--- begin Supplied material ---

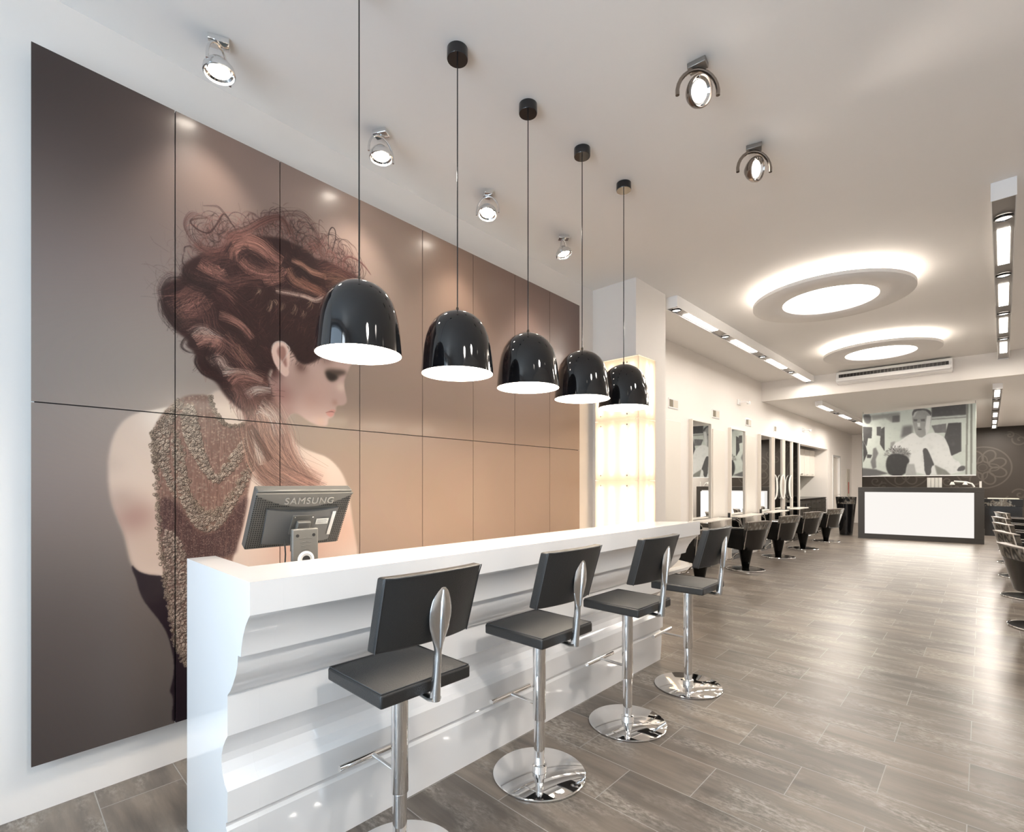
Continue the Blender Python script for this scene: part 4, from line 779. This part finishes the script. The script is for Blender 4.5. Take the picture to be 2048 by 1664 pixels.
sps = ['chrome ceiling spotlight above the mural\'s near panels, nearest of its row', 'chrome ceiling spotlight, second of its row, just right of the nearest pendant cord', 'chrome ceiling spotlight, third of its row, between the second and third pendant cords', 'small chrome ceiling spotlight farthest along the mural row']
for i, (q, am) in enumerate((((-2.66, .757, CZ), (.06, .05, -1)), ((-2.64, 1.63, CZ), (.06, .0, -1)), ((-2.63, 2.51, CZ), (.15, -.25, -1)), ((-2.62, 3.405, CZ), (.25, .10, -1)))):
    t, e = make_spot('ceiling_spotlight', q, am, sps[i], SG, 'spot_glow', .92); spotlamp(e, e+Vector((-.26, .0, -1.0)), 14, 1.35, 1.0)
for i, (q, am) in enumerate((((-1.047, 2.47, CZ), (.95, -.38, -.38)), ((-1.047, 3.325, CZ), (1.0, -.22, -.30)))):
    t, e = make_spot('ceiling_spotlight', q, am, ('steel ceiling spotlight in open white ceiling, nearer of the two right of the pendants', 'steel ceiling spotlight in open white ceiling, farther of the two right of the pendants')[i], 'spotlights over the shop floor', 'spot_dim', .96, 'steel', (.725, .689, 0)); spotlamp(e, e+Vector(am), 18, 1.2, .8)
for i, y in enumerate((.7, 1.9, 3.1)):  # three assumed spotlights, unseen, added to brighten the counter front
    t, e = make_spot('ceiling_spotlight', (.95, y, CZ), (-.9, .0, -.95), ('assumed steel ceiling spotlight, added out of view to light the near end of the counter', 'assumed steel ceiling spotlight, added out of view to light the middle of the counter', 'assumed steel ceiling spotlight, added out of view to light the far end of the counter')[i], 'spotlights over the shop floor', 'spot_dim', .84, 'steel'); spotlamp(e, (-1.70, y+.2, .75), 60, .95, 1.0, (1, .93, .86), .14)

# ------------------------------------------------------------------ illuminated pillar panel
lp_ = thing('backlit_pillar_panel', 'glowing frosted glass light box wrapped round the white pillar corner', 'light', (-2.60, 4.60, 0))
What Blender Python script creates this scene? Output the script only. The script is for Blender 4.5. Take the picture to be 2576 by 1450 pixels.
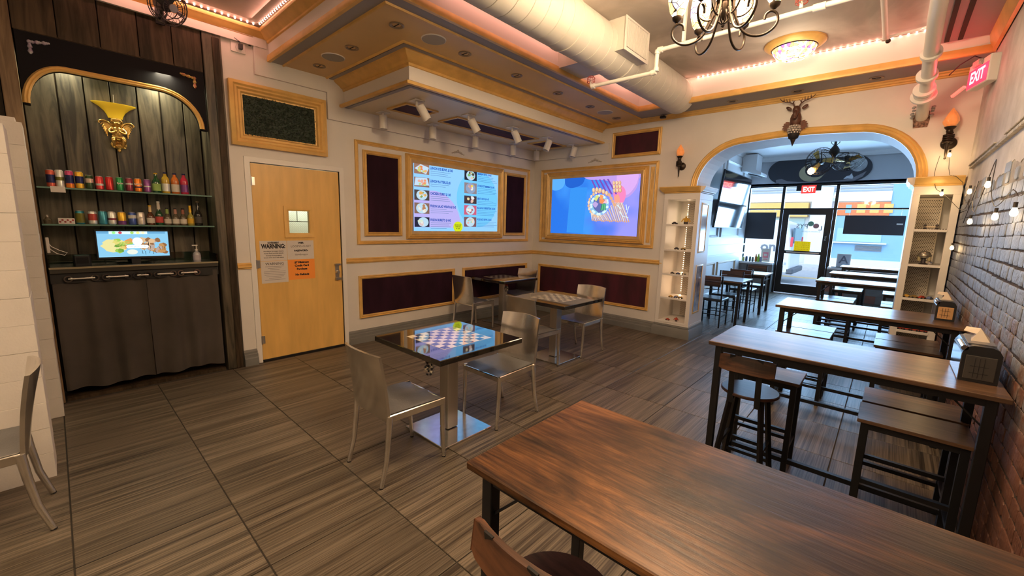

--- end Supplied material ---

**Brief:**
All entries are to be retyped exactly. Omit any embedded images.

**The solution:**
Continue the Blender Python script for this scene: part 4, from line 779. This part finishes the script. The script is for Blender 4.5. Take the picture to be 2048 by 1664 pixels.
sps = ['chrome ceiling spotlight above the mural\'s near panels, nearest of its row', 'chrome ceiling spotlight, second of its row, just right of the nearest pendant cord', 'chrome ceiling spotlight, third of its row, between the second and third pendant cords', 'small chrome ceiling spotlight farthest along the mural row']
for i, (q, am) in enumerate((((-2.66, .757, CZ), (.06, .05, -1)), ((-2.64, 1.63, CZ), (.06, .0, -1)), ((-2.63, 2.51, CZ), (.15, -.25, -1)), ((-2.62, 3.405, CZ), (.25, .10, -1)))):
    t, e = make_spot('ceiling_spotlight', q, am, sps[i], SG, 'spot_glow', .92); spotlamp(e, e+Vector((-.26, .0, -1.0)), 14, 1.35, 1.0)
for i, (q, am) in enumerate((((-1.047, 2.47, CZ), (.95, -.38, -.38)), ((-1.047, 3.325, CZ), (1.0, -.22, -.30)))):
    t, e = make_spot('ceiling_spotlight', q, am, ('steel ceiling spotlight in open white ceiling, nearer of the two right of the pendants', 'steel ceiling spotlight in open white ceiling, farther of the two right of the pendants')[i], 'spotlights over the shop floor', 'spot_dim', .96, 'steel', (.725, .689, 0)); spotlamp(e, e+Vector(am), 18, 1.2, .8)
for i, y in enumerate((.7, 1.9, 3.1)):  # three assumed spotlights, unseen, added to brighten the counter front
    t, e = make_spot('ceiling_spotlight', (.95, y, CZ), (-.9, .0, -.95), ('assumed steel ceiling spotlight, added out of view to light the near end of the counter', 'assumed steel ceiling spotlight, added out of view to light the middle of the counter', 'assumed steel ceiling spotlight, added out of view to light the far end of the counter')[i], 'spotlights over the shop floor', 'spot_dim', .84, 'steel'); spotlamp(e, (-1.70, y+.2, .75), 60, .95, 1.0, (1, .93, .86), .14)

# ------------------------------------------------------------------ illuminated pillar panel
lp_ = thing('backlit_pillar_panel', 'glowing frosted glass light box wrapped round the white pillar corner', 'light', (-2.60, 4.60, 0))
What Blender Python script creates this scene? Output the script only. The script is for Blender 4.5. Take the picture to be 2576 by 1450 pixels.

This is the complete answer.